Tenho um pouco de vergonha de contar isso a você, mas sou do tempo em que a grande maioria das pessoas ainda tinha vergonha na cara. Acontece que tínhamos todos as mesmas referências morais e culturais.

Tenho um pouco de vergonha de contar isso a você, mas sou do tempo em que a grande maioria das pessoas ainda tinha vergonha na cara. Acontece que tínhamos todos as mesmas referências morais e culturais.
Não falo da vergonha de falar em público, ser apresentado a alguém importante ou de se expor diante de muitas pessoas. Isso não é vergonha, mas timidez ou um certo recato.
Não falo da vergonha após cometer uma gafe, como a de trocar o nome de uma pessoa querida e sentir o rosto a se colorir de vermelho vivo. Isso não é vergonha, mas um mero acidente de percurso.
Não falo da vergonha de não saber o nome do vice-presidente do Brasil. Isso não é vergonha, mas um traço de ignorância.
Não falo da vergonha de sentir-se excluído e sozinho. Isso não é vergonha, mas o nome disso é solidão.
Não falo da vergonha de não conseguir levar adiante nenhum projeto material. Isso não é vergonha, mas insegurança e falta de ambição.
Não falo da vergonha no sentido de alguém nos diminuir diante de outrem e que abala a nossa auto-estima. Isso não é vergonha, mas humilhação.
Falo da vergonha como sentimento da própria dignidade de cada um e que tem um sentido mais profundo do que a culpa que é o reconhecimento de algo errado que a pessoa fez.

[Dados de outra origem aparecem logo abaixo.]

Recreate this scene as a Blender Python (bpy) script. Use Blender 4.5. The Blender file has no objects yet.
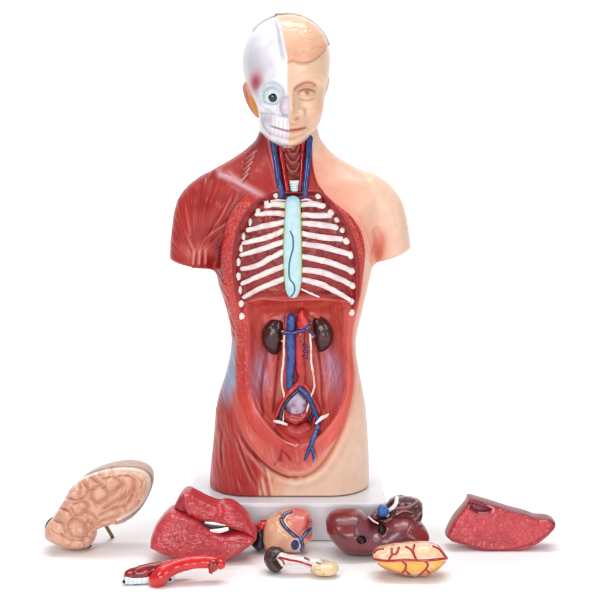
import bpy, math
import numpy as np

# ------------------------------------------------------------------ camera, world, lights
# 1 unit of modelling = 1 mm; S turns it into metres
S = 0.001
D, CZ, PY0 = 1200.0, 400.0, 120.0          # camera distance, height (mm), row of the horizon
sc = bpy.context.scene
cam_d = bpy.data.cameras.new("camera")
cam = bpy.data.objects.new("camera", cam_d)
sc.collection.objects.link(cam)
cam.location = (0, -D*S, CZ*S)
cam.rotation_euler = (math.radians(90), 0, 0)
cam_d.sensor_width = 36
cam_d.lens = 72
cam_d.shift_y = -0.3
cam_d.clip_start = 0.01
cam_d.clip_end = 100
sc.camera = cam

world = bpy.data.worlds.new("World"); sc.world = world
world.use_nodes = True
nt = world.node_tree
nt.nodes.clear()
wo = nt.nodes.new('ShaderNodeOutputWorld'); bg = nt.nodes.new('ShaderNodeBackground')
tc = nt.nodes.new('ShaderNodeTexCoord'); sep = nt.nodes.new('ShaderNodeSeparateXYZ')
rmp = nt.nodes.new('ShaderNodeValToRGB')
nt.links.new(tc.outputs['Generated'], sep.inputs[0])
nt.links.new(sep.outputs['Y'], rmp.inputs[0])
e = rmp.color_ramp.elements
e[0].position = 0.55; e[0].color = (0.22, 0.225, 0.235, 1)
e[1].position = 0.86; e[1].color = (1, 1, 1, 1)
nt.links.new(rmp.outputs[0], bg.inputs[0]); bg.inputs[1].default_value = 1.3
nt.links.new(bg.outputs[0], wo.inputs[0])

def area(name, loc, target, size, power, color=(1, 1, 1), sy=None):
    l = bpy.data.lights.new(name, 'AREA'); l.energy = power; l.color = color
    l.shape = 'RECTANGLE'; l.size = size; l.size_y = sy or size
    o = bpy.data.objects.new(name, l); sc.collection.objects.link(o)
    o.location = loc
    from mathutils import Vector
    o.rotation_euler = (Vector(target)-Vector(loc)).to_track_quat('-Z', 'Y').to_euler()
    return o
area("overhead_softbox", (0.0, -0.35, 2.5), (0, -0.1, 0), 2.2, 20.5, sy=1.6)
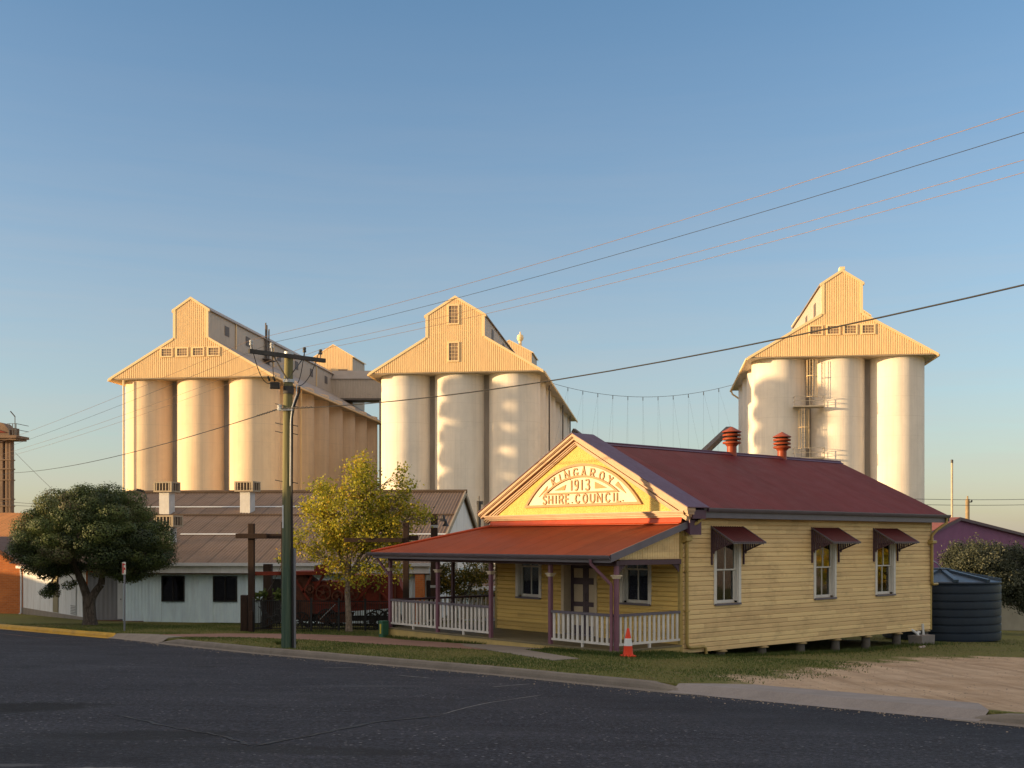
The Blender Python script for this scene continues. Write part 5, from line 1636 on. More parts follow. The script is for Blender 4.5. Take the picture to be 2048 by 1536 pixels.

Refiro-me a vergonha cortante como uma dor na alma.
Confesso que eu morria de vergonha sempre que fazia algo errado e era pego em flagrante. Quando atirava uma bolinha de papel no colega de escola que tinha uma orelha maior do que a outra e a professora me pegava no instante exato em que eu fazia o papel de idiota, ruborizava tanto que meu rosto pegava fogo. Ainda ontem, palestrando em uma escola, o mesmo ato da bolinha de papel provocou apenas risos no arremessador e na vítima, inclusive da própria professora.
Eu caía de vergonha sempre que deixava de estender a mão a um colega em apuros. Houve uma vez em que o pequenino Pança se estrepou feio ao cair da bicicleta. Por ter umas rusgas contra o infeliz, fiz que não vi. De repente, o dono do bar apareceu para socorrê-lo e lançou-me um olhar tão pontiagudo que me fez baixar a cabeça como uma galinha. Murchei e embolorei de vergonha. Hoje em dia quase ninguém sente vergonha por não ajudar o próximo, como a criança chinesa que foi atropelada várias vezes com as pessoas passando por ela sem mexer um dedo para socorrê-la.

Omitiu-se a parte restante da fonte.